Son abaissement coïncide avec son exaltation, car cet abaissement, loin d’être une perte, une diminution, lui fait acquérir, découvrir ce qu’il n’avait pas, tout Dieu et Tout-Puissant qu’il fût. Il ne savait pas la souffrance et la mort, il en était indemne ; eh bien, voilà maintenant qu’il sait, il éprouve ce que c’est, c’est une augmentation, c’est un déploiement de Dieu que son entrée dans la chair souffrante et désirante.

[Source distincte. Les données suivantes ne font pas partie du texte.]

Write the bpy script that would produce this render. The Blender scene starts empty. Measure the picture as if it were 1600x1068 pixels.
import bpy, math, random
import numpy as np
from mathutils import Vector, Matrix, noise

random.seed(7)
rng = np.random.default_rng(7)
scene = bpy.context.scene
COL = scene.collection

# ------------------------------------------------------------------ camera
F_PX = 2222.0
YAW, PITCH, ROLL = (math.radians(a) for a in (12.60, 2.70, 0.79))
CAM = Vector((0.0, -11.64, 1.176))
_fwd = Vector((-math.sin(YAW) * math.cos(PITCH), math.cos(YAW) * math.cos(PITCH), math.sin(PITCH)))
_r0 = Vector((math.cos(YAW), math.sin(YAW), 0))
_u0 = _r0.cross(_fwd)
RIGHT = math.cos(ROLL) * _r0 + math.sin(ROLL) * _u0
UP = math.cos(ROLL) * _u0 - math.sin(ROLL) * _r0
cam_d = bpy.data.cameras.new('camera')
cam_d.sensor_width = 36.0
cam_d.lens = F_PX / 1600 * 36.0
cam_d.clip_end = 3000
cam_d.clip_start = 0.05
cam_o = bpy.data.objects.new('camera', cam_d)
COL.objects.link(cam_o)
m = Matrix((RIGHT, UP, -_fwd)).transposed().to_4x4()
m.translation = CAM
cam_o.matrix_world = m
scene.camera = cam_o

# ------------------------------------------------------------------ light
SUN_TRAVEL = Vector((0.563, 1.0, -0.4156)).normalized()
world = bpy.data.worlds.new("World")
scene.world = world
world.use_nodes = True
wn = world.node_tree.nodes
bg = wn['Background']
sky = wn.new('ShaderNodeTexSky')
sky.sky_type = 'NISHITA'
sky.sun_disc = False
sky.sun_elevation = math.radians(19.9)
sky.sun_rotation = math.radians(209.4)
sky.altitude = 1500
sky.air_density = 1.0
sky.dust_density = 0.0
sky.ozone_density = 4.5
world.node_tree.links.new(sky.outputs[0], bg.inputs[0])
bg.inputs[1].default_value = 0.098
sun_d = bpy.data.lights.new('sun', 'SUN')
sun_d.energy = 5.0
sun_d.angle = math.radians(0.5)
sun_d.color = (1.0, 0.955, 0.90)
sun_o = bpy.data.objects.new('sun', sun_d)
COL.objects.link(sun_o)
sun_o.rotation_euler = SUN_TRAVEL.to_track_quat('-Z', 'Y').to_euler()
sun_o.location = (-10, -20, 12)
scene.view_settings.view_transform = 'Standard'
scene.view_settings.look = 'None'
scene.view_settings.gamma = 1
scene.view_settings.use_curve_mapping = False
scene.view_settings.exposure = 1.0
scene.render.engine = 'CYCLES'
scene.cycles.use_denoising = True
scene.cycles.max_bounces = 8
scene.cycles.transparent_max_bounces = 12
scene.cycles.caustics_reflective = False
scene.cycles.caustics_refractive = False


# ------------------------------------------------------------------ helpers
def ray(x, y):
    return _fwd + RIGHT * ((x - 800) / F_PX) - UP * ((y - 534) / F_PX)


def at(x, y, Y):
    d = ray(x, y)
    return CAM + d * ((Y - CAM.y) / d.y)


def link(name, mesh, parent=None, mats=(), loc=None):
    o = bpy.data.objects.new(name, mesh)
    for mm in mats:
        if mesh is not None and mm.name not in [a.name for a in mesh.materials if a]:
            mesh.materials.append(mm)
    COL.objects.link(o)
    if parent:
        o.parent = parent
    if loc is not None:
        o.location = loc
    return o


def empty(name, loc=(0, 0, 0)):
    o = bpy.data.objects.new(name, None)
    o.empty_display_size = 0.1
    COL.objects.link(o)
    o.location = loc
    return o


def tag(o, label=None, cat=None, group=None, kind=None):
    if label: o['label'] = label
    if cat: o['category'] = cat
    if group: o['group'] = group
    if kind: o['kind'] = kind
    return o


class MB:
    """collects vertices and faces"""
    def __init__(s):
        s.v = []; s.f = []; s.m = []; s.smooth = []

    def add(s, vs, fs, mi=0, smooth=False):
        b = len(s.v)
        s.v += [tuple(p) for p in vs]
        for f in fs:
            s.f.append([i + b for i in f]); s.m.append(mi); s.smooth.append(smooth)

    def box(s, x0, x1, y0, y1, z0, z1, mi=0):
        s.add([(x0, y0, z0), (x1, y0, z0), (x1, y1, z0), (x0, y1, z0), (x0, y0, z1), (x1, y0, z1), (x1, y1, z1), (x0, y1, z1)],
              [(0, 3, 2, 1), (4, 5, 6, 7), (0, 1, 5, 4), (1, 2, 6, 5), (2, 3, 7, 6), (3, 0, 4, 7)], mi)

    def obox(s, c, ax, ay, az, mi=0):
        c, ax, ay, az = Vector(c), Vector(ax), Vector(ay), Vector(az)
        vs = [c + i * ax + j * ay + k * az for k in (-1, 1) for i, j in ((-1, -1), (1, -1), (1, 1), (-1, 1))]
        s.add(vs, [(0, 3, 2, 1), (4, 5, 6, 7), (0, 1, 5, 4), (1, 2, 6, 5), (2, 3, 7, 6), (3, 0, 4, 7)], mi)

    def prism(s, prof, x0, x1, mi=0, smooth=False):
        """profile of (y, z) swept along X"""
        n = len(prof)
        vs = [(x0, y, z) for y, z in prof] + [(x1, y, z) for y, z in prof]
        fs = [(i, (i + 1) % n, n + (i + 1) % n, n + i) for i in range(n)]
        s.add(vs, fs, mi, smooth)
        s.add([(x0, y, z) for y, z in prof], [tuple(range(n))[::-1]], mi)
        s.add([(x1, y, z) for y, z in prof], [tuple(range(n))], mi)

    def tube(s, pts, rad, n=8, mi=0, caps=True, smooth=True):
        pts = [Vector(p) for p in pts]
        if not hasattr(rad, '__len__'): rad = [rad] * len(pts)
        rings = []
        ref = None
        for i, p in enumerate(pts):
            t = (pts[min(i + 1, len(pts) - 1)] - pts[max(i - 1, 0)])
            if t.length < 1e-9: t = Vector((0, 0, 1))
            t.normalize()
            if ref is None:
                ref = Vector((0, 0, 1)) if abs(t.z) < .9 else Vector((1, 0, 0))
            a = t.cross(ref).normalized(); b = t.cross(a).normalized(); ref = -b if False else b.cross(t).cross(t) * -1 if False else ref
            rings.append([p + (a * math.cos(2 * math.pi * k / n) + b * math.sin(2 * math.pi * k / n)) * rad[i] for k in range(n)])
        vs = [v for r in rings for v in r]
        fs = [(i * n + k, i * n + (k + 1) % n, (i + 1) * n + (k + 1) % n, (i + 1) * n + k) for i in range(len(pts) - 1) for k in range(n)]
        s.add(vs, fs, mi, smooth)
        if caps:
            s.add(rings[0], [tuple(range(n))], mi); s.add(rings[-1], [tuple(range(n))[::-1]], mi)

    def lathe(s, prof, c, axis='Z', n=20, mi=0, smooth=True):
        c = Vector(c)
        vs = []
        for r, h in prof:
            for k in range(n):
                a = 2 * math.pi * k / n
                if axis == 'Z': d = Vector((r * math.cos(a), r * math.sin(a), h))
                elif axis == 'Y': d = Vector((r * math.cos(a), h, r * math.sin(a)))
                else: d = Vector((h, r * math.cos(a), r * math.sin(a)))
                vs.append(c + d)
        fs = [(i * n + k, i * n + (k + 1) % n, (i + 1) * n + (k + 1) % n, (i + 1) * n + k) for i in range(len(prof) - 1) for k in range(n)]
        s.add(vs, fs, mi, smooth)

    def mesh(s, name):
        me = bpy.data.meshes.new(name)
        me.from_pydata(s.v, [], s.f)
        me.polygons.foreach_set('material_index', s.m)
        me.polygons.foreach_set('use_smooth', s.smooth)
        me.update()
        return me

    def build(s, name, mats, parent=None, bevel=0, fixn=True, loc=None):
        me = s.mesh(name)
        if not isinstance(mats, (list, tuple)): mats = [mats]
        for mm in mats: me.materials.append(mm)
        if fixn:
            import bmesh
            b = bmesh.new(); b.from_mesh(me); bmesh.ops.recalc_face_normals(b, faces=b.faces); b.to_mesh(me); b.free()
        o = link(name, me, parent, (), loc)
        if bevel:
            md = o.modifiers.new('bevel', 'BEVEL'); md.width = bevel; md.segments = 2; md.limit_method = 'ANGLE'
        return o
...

Marie Noël, notre chère Marie Noël, l’a admirablement compris, dans ce Chant de la Divine Merci, dont voici l’Introït :
Le Dieu qui créa la terre
Dans la nuit l’entend gémir.
Son enfant lui dit : « Mon Père,
Quand donc pourrons-nous dormir ?
Si le cri de votre ouvrage
Ne s’apaise pas un peu,
Je n’aurai pas le courage
D’être éternellement Dieu.
Père, ô Sagesse profonde,
Et noire, Vous savez bien
À quoi sert le mal du monde,
Mais le monde n’en sait rien.
Il marche, il ignore, il pleure…
Suis-je, moi-même ignorant
En Vous, Joie où je demeure,
Ce que l’homme va pleurant ?
Et c’est la prière du Fils :
Je veux, inclinant la tête,
Chercher à travers la mort
-La mort que vous avez faite –
Ce cri qu’il pousse si fort.
La mort que vous avez faite
Sans la goûter et qu’en bas
L’homme sait et que la bête
Sait, et que Dieu ne sait pas…
Ma grandeur à votre droite,
Ôtez-la moi, Père, afin
Que j’entre en la chair étroite
Où sont la soif et la faim.
Détournez votre visage.
Je pars. Je serai comme eux,
Un pauvre en bas de passage
Qui boira l’eau dure, ce gueux.
Et c’est donc la descente dans la détresse de l’abîme, qu’il faudra, comme Marie Noël le dit « mêler au mystère » de Dieu :
Ah, faites, immense Père,
Faites vite, Père obscur,
Ce que vous avez à faire,
Si vaste, si long, si dur !
Moi, je porte cette foule.
Je soutiendrai dans mes mains
Humaines d’où le sang coule,
Le poids de ces fronts humains.
Et voilà, le Fils revient vers son Père, lui désormais l’aîné d’une multitude de Frères, et sa prière est plus impérieuse que jamais :
Tenez vos portes ouvertes,
Pour que je ramène ici
Ces pauvres âmes désertes,
Et ces pauvres corps transis,
Préparez la grand’lumière,
Préparez le feu, la paix,
Pour que, sitôt la dernière
Sueur versée, à jamais,
Tous ensemble, eux, moi, Vous, comme
Des frères au même lieu,
Ils se reposent d’être homme,
Et nous, Père, d’être Dieu.
Rueil-Malmaison, Sainte-Thérèse
Jour de Noël 2019
Note du copiste : Jean-Pierre LEMAIRE, né le 18 août 1948 à Sallanches, a longtemps enseigné les Lettres modernes en classes préparatoires à Henri IV et à Sainte-Marie de Neuilly ; enseignant au Centre Sèvres, il est l’un des poètes français les plus lus à l’heure actuelle. Grand prix de poésie de l’Académie française pour l’ensemble de son œuvre en 1999, il a publié ne dizaine de recueils de poèmes (principalement chez Gallimard).